When Woolfolk’s graphs indicate high levels of phosphorus, she notifies officials in neighboring municipalities.
“I ask that they look at their records to see if something unusual might have happened. It could have been an issue with a wastewater plant, or with monitoring, or maybe there was a spill. I ask that they look into it to help determine where it’s coming from.”
Woolfolk must also keep a steady eye on the lake’s water level. The US Army Corps of Engineers measures the depth and attempts to maintain it within a given range.
“You don’t want it so high that if a tropical storm comes through dropping a ton of rain, there will be no capacity in the reservoir and it’ll flood downstream,” she explains. “But if it gets too low, the City of Raleigh starts to pay attention because it means their water supply is going down.”
Again, Woolfolk uses JMP to view her findings clearly and concisely.
Versatile and simple
Woolfolk finds that JMP offers a versatile toolkit that’s extremely easy to use.
“Not being a professional statistician,” she says, “I go for things that are relatively simple but give me a lot of information.”
Partitioning is one tool she has come to rely on. JMP offers a solid Partition platform that Woolfolk returns to regularly for answers to such questions as, “Is this what I hoped I would see? Or is it something else completely? And can I explain it?”
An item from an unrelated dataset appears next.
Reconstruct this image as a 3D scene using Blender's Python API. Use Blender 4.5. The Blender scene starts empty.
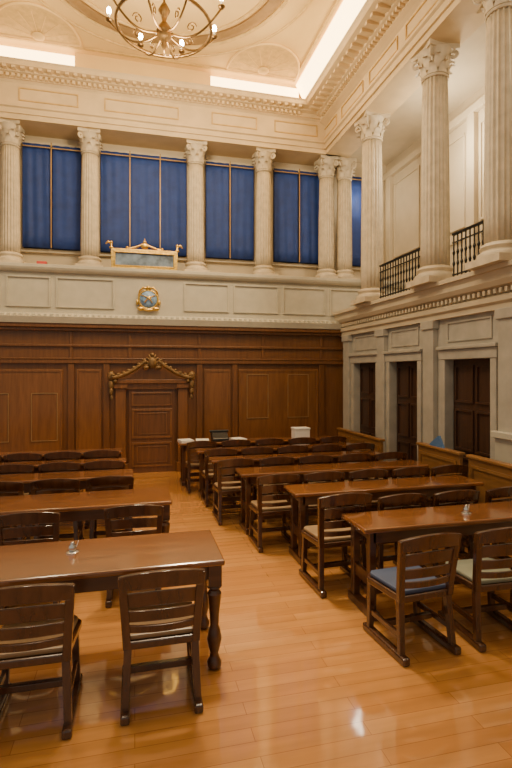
import bpy, math, random
from mathutils import Vector, Matrix
random.seed(4)
COL=bpy.context.scene.collection
# ---------------------------------------------------------------- materials
def newmat(name):
    m=bpy.data.materials.new(name); m.use_nodes=True
    nt=m.node_tree; b=nt.nodes["Principled BSDF"]
    return m,nt,b
def plain(name,col,rough=.5,metal=0,var=.12,scale=6,bump=.0,coat=0):
    m,nt,b=newmat(name)
    tc=nt.nodes.new('ShaderNodeTexCoord'); n=nt.nodes.new('ShaderNodeTexNoise')
    n.inputs['Scale'].default_value=scale; n.inputs['Detail'].default_value=5
    nt.links.new(tc.outputs['Object'],n.inputs['Vector'])
    r=nt.nodes.new('ShaderNodeValToRGB')
    r.color_ramp.elements[0].position=.3; r.color_ramp.elements[1].position=.75
    r.color_ramp.elements[0].color=tuple(c*(1-var) for c in col)+(1,)
    r.color_ramp.elements[1].color=tuple(min(1,c*(1+var)) for c in col)+(1,)
    nt.links.new(n.outputs['Fac'],r.inputs['Fac']); nt.links.new(r.outputs['Color'],b.inputs['Base Color'])
    b.inputs['Roughness'].default_value=rough; b.inputs['Metallic'].default_value=metal
    b.inputs['Coat Weight'].default_value=coat
    if bump:
        bp=nt.nodes.new('ShaderNodeBump'); bp.inputs['Strength'].default_value=bump; bp.inputs['Distance'].default_value=.02
        nt.links.new(n.outputs['Fac'],bp.inputs['Height']); nt.links.new(bp.outputs['Normal'],b.inputs['Normal'])
    return m
def wood(name,c1,c2,rough=.35,stretch=(1,12,12),coat=.2,scale=2.0):
    m,nt,b=newmat(name)
    tc=nt.nodes.new('ShaderNodeTexCoord'); mp=nt.nodes.new('ShaderNodeMapping')
    mp.inputs['Scale'].default_value=stretch
    nt.links.new(tc.outputs['Object'],mp.inputs['Vector'])
    n=nt.nodes.new('ShaderNodeTexNoise'); n.inputs['Scale'].default_value=scale; n.inputs['Detail'].default_value=8
    n.inputs['Distortion'].default_value=.6
    nt.links.new(mp.outputs['Vector'],n.inputs['Vector'])
    r=nt.nodes.new('ShaderNodeValToRGB')
    r.color_ramp.elements[0].position=.25; r.color_ramp.elements[1].position=.75
    r.color_ramp.elements[0].color=c1+(1,); r.color_ramp.elements[1].color=c2+(1,)
    nt.links.new(n.outputs['Fac'],r.inputs['Fac']); nt.links.new(r.outputs['Color'],b.inputs['Base Color'])
    b.inputs['Roughness'].default_value=rough; b.inputs['Coat Weight'].default_value=coat
    b.inputs['Coat Roughness'].default_value=.12
    return m
def emis(name,col,s):
    m,nt,b=newmat(name)
    b.inputs['Base Color'].default_value=col+(1,)
    b.inputs['Emission Color'].default_value=col+(1,); b.inputs['Emission Strength'].default_value=s
    return m
def floormat():
    m,nt,b=newmat("parquet_floor")
    tc=nt.nodes.new('ShaderNodeTexCoord')
    br=nt.nodes.new('ShaderNodeTexBrick')
    br.inputs['Color1'].default_value=(.68,.32,.095,1); br.inputs['Color2'].default_value=(.57,.245,.066,1)
    br.inputs['Mortar'].default_value=(.36,.14,.04,1)
    br.inputs['Scale'].default_value=1; br.inputs['Mortar Size'].default_value=.002
    br.inputs['Brick Width'].default_value=1.3; br.inputs['Row Height'].default_value=.11
    nt.links.new(tc.outputs['Object'],br.inputs['Vector'])
    n=nt.nodes.new('ShaderNodeTexNoise'); n.inputs['Scale'].default_value=1.2; n.inputs['Detail'].default_value=6
    mp2=nt.nodes.new('ShaderNodeMapping'); mp2.inputs['Scale'].default_value=(1,10,1)
    nt.links.new(tc.outputs['Object'],mp2.inputs['Vector']); nt.links.new(mp2.outputs['Vector'],n.inputs['Vector'])
    r=nt.nodes.new('ShaderNodeValToRGB')
    r.color_ramp.elements[0].position=.3; r.color_ramp.elements[0].color=(.78,.78,.78,1)
    r.color_ramp.elements[1].position=.7; r.color_ramp.elements[1].color=(1,1,1,1)
    nt.links.new(n.outputs['Fac'],r.inputs['Fac'])
    mx=nt.nodes.new('ShaderNodeMixRGB'); mx.blend_type='MULTIPLY'; mx.inputs[0].default_value=1
    nt.links.new(br.outputs['Color'],mx.inputs[1]); nt.links.new(r.outputs['Color'],mx.inputs[2])
    nt.links.new(mx.outputs[0],b.inputs['Base Color'])
    n2=nt.nodes.new('ShaderNodeTexNoise'); n2.inputs['Scale'].default_value=2.5
    nt.links.new(tc.outputs['Object'],n2.inputs['Vector'])
    bp=nt.nodes.new('ShaderNodeBump'); bp.inputs['Strength'].default_value=.06; bp.inputs['Distance'].default_value=.05
    nt.links.new(n2.outputs['Fac'],bp.inputs['Height']); nt.links.new(bp.outputs['Normal'],b.inputs['Coat Normal'])
    b.inputs['Roughness'].default_value=.22; b.inputs['Coat Weight'].default_value=1; b.inputs['Coat Roughness'].default_value=.06
    b.inputs['Coat IOR'].default_value=2.1
    return m
M={}
M['floor']=floormat()
M['stone']=plain("warm_plaster",(.66,.51,.30),.6,var=.08,scale=3)
M['stone2']=plain("grey_stone",(.42,.39,.33),.55,var=.13,scale=5)
M['parapet']=plain("pale_painted_panel",(.50,.465,.375),.5,var=.07)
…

The Partition platform creates a set of groupings of X values that best predict a Y value by searching all possible groupings. It selects the optimal options from a large number of possibilities, thereby reducing large problems into digestible pieces.
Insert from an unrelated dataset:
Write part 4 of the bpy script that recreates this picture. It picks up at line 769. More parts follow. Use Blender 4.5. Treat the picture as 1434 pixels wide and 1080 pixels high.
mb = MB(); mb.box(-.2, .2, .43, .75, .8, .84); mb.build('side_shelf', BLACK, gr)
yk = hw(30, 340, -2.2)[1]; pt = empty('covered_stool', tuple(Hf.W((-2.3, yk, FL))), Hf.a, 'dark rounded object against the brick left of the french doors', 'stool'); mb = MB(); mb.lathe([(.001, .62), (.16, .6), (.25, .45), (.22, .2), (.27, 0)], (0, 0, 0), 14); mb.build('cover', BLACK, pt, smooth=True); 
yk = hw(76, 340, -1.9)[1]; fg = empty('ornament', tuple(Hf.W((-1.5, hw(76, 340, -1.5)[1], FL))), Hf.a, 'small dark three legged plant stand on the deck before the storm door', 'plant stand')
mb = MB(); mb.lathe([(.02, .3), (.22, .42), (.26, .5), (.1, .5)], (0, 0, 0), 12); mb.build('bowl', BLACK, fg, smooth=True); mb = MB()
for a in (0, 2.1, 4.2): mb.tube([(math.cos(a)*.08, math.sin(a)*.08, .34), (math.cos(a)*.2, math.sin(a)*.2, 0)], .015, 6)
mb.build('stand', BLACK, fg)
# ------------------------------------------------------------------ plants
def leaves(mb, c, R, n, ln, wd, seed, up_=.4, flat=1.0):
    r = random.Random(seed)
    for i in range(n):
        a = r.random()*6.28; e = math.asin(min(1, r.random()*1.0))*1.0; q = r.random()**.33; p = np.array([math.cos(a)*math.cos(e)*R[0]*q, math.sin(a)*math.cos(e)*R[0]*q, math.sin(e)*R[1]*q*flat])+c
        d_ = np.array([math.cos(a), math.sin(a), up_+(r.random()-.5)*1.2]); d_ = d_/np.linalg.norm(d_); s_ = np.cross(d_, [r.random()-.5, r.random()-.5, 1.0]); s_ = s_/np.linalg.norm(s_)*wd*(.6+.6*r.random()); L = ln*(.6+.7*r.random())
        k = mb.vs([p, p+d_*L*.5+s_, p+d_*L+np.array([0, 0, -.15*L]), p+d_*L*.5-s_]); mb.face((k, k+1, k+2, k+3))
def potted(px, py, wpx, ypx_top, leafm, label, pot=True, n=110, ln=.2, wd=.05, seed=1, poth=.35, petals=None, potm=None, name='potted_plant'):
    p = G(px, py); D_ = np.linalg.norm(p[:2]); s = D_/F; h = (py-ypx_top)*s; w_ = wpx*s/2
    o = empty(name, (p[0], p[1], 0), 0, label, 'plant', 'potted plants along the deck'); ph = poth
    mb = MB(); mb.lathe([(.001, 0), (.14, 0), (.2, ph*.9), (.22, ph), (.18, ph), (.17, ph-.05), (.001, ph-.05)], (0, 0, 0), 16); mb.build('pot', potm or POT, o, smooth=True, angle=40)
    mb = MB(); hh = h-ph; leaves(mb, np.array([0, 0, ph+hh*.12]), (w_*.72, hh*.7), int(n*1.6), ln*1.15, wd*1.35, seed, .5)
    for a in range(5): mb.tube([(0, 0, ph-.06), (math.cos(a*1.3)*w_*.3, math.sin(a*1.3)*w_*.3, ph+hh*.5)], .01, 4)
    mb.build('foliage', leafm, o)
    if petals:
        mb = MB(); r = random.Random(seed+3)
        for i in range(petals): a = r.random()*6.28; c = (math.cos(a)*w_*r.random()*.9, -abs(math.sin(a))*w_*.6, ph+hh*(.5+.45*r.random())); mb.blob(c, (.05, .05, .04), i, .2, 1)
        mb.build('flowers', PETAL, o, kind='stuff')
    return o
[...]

“This work can get complicated,” Woolfolk acknowledges, “but with partitioning tools in JMP, you can
illustrate your findings very clearly.”
A relatively new discovery for Woolfolk is the interactive Graph Builder platform in JMP that lets users quickly create and modify graphs.
“I started playing with it, and it seemed so easy,” she says, “so I kept playing with it, and now I use it any time I have something I want to look at very quickly. You can drag and drop things, and
constantly move things around until you get the graph that you want.”
And sometimes, while exploring their data, JMP users discover something else that’s worth saving. An example of that is a graph Woolfolk created of the lake’s elevation (Figure 2).
“I created that in about 15 seconds,” she says. “I didn’t have to build a new graph and all the axes like I would have with Excel. I was just dragging and dropping. I love that about Graph Builder. It’s just so fast and easy to see things.”
Diving deeper
Woolfolk looks forward to more data exploration with JMP. For example, she’s eager to learn more about merging her data with maps.
“That’s on my someday-soon to-do list – to merge our data analysis with a map presentation.” That will allow her to make changes in real time, and thereby collaborate more easily and efficiently with colleagues.
JMP 12 offers some new features Woolfolk finds intriguing. Query Builder, for example, allows users to build custom prompts, sample databases and monitor queries in progress. And Recode cleans up messy data with a suite of powerful new tools.
“I was excited to hear about all the new tools for building data sets,” Woolfolk says. “It takes a long time to get them just the way I want them. Having those tools will be really cool.”
JMP allows people who aren’t data savvy to engage.